— Data segment —

◆ ◆ ◆ ◆ ◆ ◆ ◆

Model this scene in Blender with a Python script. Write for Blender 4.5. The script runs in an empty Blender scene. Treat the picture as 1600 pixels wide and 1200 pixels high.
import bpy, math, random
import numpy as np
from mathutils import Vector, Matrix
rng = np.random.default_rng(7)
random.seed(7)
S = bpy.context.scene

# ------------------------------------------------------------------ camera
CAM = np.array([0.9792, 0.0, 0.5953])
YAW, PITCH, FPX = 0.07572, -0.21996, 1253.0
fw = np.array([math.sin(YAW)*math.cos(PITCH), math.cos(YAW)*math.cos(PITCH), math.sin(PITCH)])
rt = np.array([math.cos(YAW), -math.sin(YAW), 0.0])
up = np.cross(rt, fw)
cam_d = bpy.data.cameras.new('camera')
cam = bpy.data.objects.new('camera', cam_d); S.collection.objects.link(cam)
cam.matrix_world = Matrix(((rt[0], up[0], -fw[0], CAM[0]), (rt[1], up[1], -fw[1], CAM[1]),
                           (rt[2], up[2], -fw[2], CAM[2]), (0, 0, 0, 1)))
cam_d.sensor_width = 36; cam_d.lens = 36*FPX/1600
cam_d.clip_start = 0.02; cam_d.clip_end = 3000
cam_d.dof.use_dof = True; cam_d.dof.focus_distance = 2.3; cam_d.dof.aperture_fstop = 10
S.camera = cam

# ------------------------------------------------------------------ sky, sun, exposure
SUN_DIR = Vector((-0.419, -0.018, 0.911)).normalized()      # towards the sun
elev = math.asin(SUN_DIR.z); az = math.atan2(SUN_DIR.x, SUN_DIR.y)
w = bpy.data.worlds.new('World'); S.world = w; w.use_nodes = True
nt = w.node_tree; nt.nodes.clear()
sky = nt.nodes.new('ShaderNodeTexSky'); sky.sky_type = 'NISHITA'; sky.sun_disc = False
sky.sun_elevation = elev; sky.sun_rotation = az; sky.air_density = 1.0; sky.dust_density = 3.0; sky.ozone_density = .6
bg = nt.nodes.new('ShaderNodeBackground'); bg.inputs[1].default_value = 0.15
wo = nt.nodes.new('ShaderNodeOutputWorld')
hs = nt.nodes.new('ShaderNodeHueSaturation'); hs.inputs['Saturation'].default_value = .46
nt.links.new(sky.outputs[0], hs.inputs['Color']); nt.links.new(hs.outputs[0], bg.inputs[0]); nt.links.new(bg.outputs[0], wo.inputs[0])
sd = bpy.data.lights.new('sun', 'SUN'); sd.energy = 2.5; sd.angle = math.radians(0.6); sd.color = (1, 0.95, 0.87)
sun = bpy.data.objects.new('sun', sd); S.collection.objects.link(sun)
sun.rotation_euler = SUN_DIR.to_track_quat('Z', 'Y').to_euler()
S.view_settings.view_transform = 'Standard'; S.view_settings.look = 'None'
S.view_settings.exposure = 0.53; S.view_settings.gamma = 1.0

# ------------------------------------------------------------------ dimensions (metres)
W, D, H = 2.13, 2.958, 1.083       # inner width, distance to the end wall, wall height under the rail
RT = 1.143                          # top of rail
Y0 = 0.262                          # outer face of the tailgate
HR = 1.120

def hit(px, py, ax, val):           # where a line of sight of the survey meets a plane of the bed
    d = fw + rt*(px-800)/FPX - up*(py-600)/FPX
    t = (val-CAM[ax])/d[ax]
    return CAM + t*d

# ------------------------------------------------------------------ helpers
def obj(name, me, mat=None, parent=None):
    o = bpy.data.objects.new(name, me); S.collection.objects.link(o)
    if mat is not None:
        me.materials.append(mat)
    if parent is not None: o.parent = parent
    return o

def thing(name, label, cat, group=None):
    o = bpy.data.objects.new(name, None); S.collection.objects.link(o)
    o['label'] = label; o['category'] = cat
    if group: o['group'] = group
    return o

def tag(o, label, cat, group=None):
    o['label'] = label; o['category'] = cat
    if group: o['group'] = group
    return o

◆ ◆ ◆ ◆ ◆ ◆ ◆

— Task —
Repeat, exactly and only, the lines from the beginning of the material through the line that contains "S = bpy.context.scene".

— Problem solution —
Model this scene in Blender with a Python script. Write for Blender 4.5. The script runs in an empty Blender scene. Treat the picture as 1600 pixels wide and 1200 pixels high.
import bpy, math, random
import numpy as np
from mathutils import Vector, Matrix
rng = np.random.default_rng(7)
random.seed(7)
S = bpy.context.scene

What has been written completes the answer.